Club for Growth declared “mission accomplished” last week as Republican front-runner Donald Trump slumped to second place in Iowa. Now, the fiscally conservative group is hatching a takedown in other early voting states.
Last month, a super PAC affiliated with the club launched a $1 million negative ad blitz against Trump in the Hawkeye State. The ads began airing 24 hours after the first GOP debate and highlighted a handful of policy positions Trump once took that many conservatives would consider antithetical to their interests.
“The polls have made it clear: Trump loses when voters know the truth about him,” the group’s president, David McIntosh, said Friday.
But while Trump is down by double digits in Iowa, he continues to lead the Republican field both nationally and in the two earliest primary states. Thus, the club is looking to expand their efforts.
“We’re in the process of fundraising, but the plan has been to focus on the early states,” Doug Sachtleben, who serves as communications director for the Club for Growth, told the Washington Examiner. “We’ll look at South Carolina and what’s being done there and perhaps Nevada.”

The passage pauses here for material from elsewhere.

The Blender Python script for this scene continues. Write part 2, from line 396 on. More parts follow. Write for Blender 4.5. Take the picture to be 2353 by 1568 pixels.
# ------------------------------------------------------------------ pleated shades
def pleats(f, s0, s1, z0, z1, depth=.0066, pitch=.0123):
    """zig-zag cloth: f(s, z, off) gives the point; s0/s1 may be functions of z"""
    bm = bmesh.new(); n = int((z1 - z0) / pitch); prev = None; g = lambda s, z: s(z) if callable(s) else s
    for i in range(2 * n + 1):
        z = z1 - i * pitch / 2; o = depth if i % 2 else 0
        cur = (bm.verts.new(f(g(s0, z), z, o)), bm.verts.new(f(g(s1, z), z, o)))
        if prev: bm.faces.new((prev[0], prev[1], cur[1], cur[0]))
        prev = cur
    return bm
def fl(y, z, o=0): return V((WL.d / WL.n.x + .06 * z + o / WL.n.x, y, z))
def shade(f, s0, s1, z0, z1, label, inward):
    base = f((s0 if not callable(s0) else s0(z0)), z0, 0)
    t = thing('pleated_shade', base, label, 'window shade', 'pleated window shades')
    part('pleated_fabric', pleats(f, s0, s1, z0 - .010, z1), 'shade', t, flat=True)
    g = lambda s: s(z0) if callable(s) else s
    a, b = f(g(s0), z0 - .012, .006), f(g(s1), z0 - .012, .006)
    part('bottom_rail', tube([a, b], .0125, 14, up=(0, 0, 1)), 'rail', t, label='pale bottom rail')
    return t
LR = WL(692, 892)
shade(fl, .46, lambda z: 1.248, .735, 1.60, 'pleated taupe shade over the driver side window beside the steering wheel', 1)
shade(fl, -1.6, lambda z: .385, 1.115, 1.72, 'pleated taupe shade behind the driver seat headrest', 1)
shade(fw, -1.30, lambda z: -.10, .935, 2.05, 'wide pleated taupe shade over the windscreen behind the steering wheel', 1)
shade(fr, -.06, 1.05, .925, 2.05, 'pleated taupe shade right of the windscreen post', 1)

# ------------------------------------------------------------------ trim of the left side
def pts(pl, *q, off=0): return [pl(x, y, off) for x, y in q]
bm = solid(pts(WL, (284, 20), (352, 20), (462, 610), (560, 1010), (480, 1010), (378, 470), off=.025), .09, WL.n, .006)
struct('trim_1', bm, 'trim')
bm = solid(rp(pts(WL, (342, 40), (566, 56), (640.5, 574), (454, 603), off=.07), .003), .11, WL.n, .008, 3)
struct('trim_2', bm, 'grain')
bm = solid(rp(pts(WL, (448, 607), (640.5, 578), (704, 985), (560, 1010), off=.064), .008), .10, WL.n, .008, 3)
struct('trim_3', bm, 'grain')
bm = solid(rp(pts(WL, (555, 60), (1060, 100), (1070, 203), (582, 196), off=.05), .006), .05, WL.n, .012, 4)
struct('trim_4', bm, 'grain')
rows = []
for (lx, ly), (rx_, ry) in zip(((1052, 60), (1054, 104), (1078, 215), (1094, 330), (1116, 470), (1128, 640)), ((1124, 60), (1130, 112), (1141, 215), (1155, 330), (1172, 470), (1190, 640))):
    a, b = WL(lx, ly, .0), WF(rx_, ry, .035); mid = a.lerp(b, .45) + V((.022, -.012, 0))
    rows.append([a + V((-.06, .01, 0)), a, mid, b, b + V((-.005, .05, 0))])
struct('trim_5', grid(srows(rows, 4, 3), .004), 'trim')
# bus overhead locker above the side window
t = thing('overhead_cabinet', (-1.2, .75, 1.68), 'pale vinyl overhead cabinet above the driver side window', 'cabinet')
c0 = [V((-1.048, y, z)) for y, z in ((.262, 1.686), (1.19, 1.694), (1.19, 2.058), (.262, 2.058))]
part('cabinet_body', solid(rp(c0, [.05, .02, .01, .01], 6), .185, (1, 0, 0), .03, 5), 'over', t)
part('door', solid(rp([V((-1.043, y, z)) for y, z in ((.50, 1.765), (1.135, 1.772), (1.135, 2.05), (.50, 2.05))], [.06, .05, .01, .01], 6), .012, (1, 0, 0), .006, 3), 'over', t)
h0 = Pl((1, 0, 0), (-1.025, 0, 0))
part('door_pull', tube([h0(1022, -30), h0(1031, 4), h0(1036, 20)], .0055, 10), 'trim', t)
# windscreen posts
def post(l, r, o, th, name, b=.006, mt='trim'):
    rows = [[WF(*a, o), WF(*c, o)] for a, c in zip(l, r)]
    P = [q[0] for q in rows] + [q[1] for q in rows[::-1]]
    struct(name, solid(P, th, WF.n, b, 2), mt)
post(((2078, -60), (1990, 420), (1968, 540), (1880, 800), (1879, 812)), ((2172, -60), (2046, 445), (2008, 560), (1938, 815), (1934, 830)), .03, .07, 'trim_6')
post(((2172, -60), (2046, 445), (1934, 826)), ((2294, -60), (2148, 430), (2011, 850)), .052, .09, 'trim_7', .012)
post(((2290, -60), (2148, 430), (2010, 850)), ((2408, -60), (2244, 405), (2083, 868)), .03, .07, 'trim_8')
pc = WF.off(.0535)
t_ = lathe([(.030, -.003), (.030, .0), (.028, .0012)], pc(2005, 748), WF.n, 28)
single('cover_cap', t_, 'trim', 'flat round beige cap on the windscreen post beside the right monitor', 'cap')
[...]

“A lot of it is contingent on just raising the funds to launch ads, but we feel like the polls in the last week have confirmed that exposing Trump’s positions bring him down,” he added.
Sachtleben declined to say how much the club must fundraise and how long until anti-Trump attack ads appear in other states, instead he noted the group is engaged in “a steady outreach to other conservatives who share these concerns about Trump.”
“It’s been a daily process of reaching out and making those calls and showing potential donors, based on the polls, that a strategy that exposes Trump does work,” he said.
He did say, however, that any new ads would likely tackle similar issues and follow the same format as those broadcasted in Iowa.
“We know property rights resonated and, likewise, him continuing to like government-run healthcare. Those are the issues where people see these aren’t just past positions, they’re things [Trump] still believes,” he said.
Adding, “So we’re looking at those kinds of issues where he still takes positions that are contrary to conservative philosophy in a big way.”
Sachtleben said the club has also witnessed a rising number of other individual and group efforts to discount Trump, including a potential anti-Trump super PAC in South Carolina.
“There’s more of a movement, whether it’s partnering with us or doing something on their own. The lesson of Iowa is that exposing Trump’s positions does bring him down,” he said.
Still, Club for Growth is advocating for a concerted effort to bring the GOP’s leading man down.
“We have some who are still watching to see if what’s happening in Iowa will happen elsewhere,” Sachtleben said.
“CFG action has a lot of experience watching campaigns and the ebbs and flows of this campaign are something we’ll watch. But we’re committed to ensuring, at this point, that the truth about Trump not being a conservative continues to get out,” he added.